En estas circunstancias, la producción intelectual de Paraguay y de otras naciones del continente se asumió en su condición histórica problemática conjugando los signos de su expresión artística y social con la intensidad y altura de las grandes creaciones de nuestra época. ¿Necesito recordar que un gran compositor paraguayo, Agustín Barrios, es reconocido, décadas después de su muerte, como el mayor compositor de guitarra del siglo XX? ¿O que la novela Yo el Supremo, de Augusto Roa Bastos, es considerada por muchos críticos y teóricos de la literatura como la culminación del proceso de la modernidad narrativa? ¿No habrá que desocultar, ante la crítica, en el campo de las artes plásticas, otros hechos igualmente relevantes?

La crítica del arte y de la literatura, en nuestra América, no han estado ausentes a la hora de las grandes formulaciones teóricas. Recordemos los aportes de Ángel Rama y Marta Traba en Hispanoamérica, o Antonio Cándido y Mario Pedrosa, en Brasil, que anticiparon aspectos de la sociocrítica y el pensamiento poscolonial, o la casi monstruosa construcción híbrida de narratividad y universo semiótico en Yo el Supremo, de Augusto Roa Bastos, discípulo de Josefina Plá.

Esta crítica ha ido, en sus mejores expresiones, mucho más allá del divertimento erudito o estético para afirmar, desde su misma raíz problemática y agónica, frente a los señores de la guerra y la muerte de nuestra época, la dignidad del pensamiento crítico, en una apuesta por la supervivencia de la cultura de los hombres humanos (como decía el poeta César Vallejo).

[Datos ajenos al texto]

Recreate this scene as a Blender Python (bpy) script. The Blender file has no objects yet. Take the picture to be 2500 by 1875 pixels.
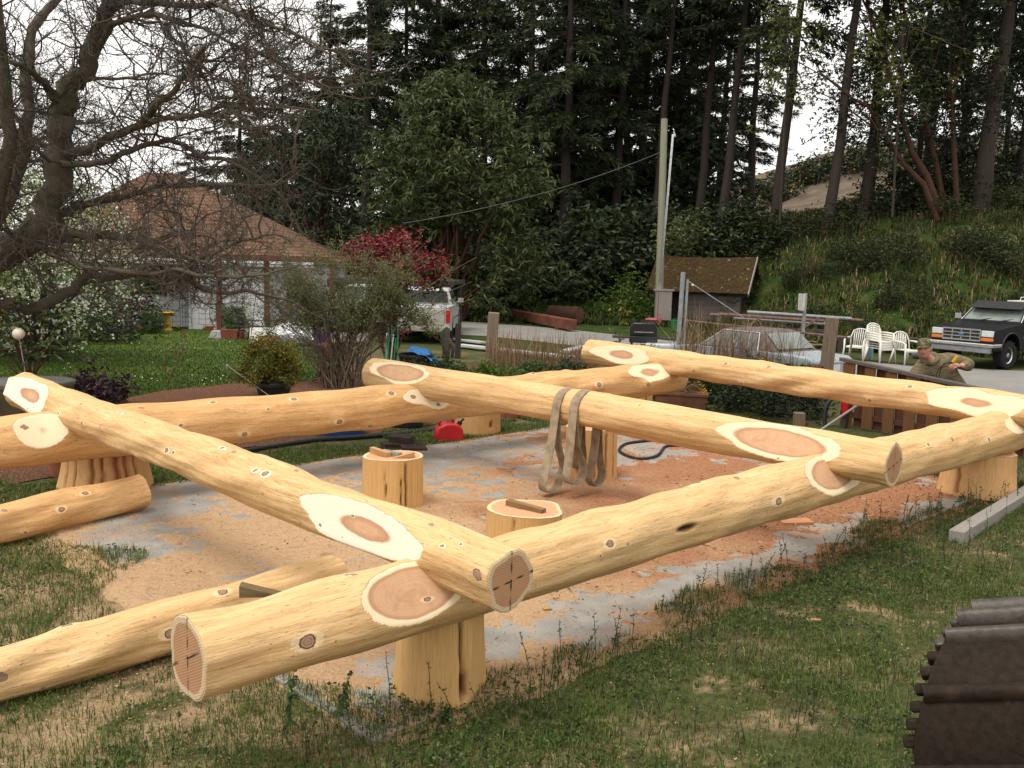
import bpy, math, random
import numpy as np
from mathutils import Vector, Matrix, Euler, noise as mnoise
rng = np.random.default_rng(7)
random.seed(7)
scene = bpy.context.scene
COL = scene.collection
PI = math.pi

# ------------------------------------------------------------------ camera model (a pixel of the 2500 x 1875 photo -> a point of the place)
F = 2280.0; H = 2.75
def _basis(pitch, roll):
    p = math.radians(pitch); r = math.radians(roll)
    fwd = np.array([0, math.cos(p), -math.sin(p)]); right = np.array([1.0, 0, 0]); up = np.cross(right, fwd)
    return fwd, right*math.cos(r)+up*math.sin(r), up*math.cos(r)-right*math.sin(r)
FW, RT, UP = _basis(7.4, 1.6)
CAM = np.array([0, 0, H])
def ray(x, y): return FW + RT*((x-1250)/F) - UP*((y-937.5)/F)
def G(x, y, z=0.0):
    d = ray(x, y); return CAM + d*((z-H)/d[2])
def D(x, y, Y):
    d = ray(x, y); return CAM + d*(Y/d[1])
def px2m(px, p): return px*float(np.dot(np.asarray(p)-CAM, FW))/F
FU = np.array([.720, .694, 0]); FV = np.array([-.694, .720, 0]); FO = np.array([-.4, 5.3, 0])   # log frame axes
def uv(p):
    q = np.asarray(p)-FO; return q@FU, q@FV
def UV(u, v, z=0): return FO+FU*u+FV*v+np.array([0, 0, z])

# ------------------------------------------------------------------ tagging
def tag(o, label=None, cat=None, group=None, kind=None):
    if label: o['label'] = label
    if cat: o['category'] = cat
    if group: o['group'] = group
    if kind: o['kind'] = kind
    return o
def empty(name, loc, rz=0.0, label=None, cat=None, group=None, scale=1.0):
    o = bpy.data.objects.new(name, None); COL.objects.link(o)
    o.location = tuple(float(a) for a in loc); o.rotation_euler = (0, 0, rz); o.scale = (scale,)*3
    o.empty_display_size = .1
    return tag(o, label, cat, group)
def dup(root, loc=None, rz=None, scale=None, label=None):
    def cp(o, par):
        c = o.copy(); COL.objects.link(c)
        if par is not None: c.parent = par
        for ch in list(o.children): cp(ch, c)
        return c
    r = cp(root, None)
    if loc is not None: r.location = tuple(float(a) for a in loc)
    if rz is not None: r.rotation_euler = (0, 0, rz)
    if scale is not None: r.scale = scale if isinstance(scale, tuple) else (scale,)*3
    if label: r['label'] = label
    return r

# ------------------------------------------------------------------ mesh building
def fast_mesh(name, V, Q, mats, parent=None, smooth=False, attrs=None, loc=None, matidx=None):
    V = np.asarray(V, np.float32); Q = np.asarray(Q, np.int32); k = Q.shape[1]
    me = bpy.data.meshes.new(name)
    me.vertices.add(len(V)); me.vertices.foreach_set('co', V.ravel())
    me.loops.add(Q.size); me.loops.foreach_set('vertex_index', Q.ravel())
    me.polygons.add(len(Q)); me.polygons.foreach_set('loop_start', np.arange(0, Q.size, k, dtype=np.int32))
    try: me.polygons.foreach_set('loop_total', np.full(len(Q), k, np.int32))
    except Exception: pass
    if matidx is not None: me.polygons.foreach_set('material_index', np.asarray(matidx, np.int32))
    me.update(calc_edges=True)
    me.polygons.foreach_set('use_smooth', np.full(len(Q), bool(smooth)))
    for an, av in (attrs or {}).items():
        a = me.attributes.new(an, 'FLOAT', 'POINT'); a.data.foreach_set('value', np.asarray(av, np.float32))
    for m in (mats if isinstance(mats, (list, tuple)) else [mats]): me.materials.append(m)
    me.update()
    o = bpy.data.objects.new(name, me); COL.objects.link(o)
    if parent is not None: o.parent = parent
    if loc is not None: o.location = tuple(float(a) for a in loc)
    return o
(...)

Así, conjugando voluntad de expresión y conciencia crítica, se han podido dar expresiones radicales tanto en el orden de la creación artística como en el del pensamiento crítico, en un juego de espejos que, sin negar la herencia de Occidente, revela las particularidades de una condición oprimida pero insurrecta, en una dimensión estética y cultural de profundas raíces.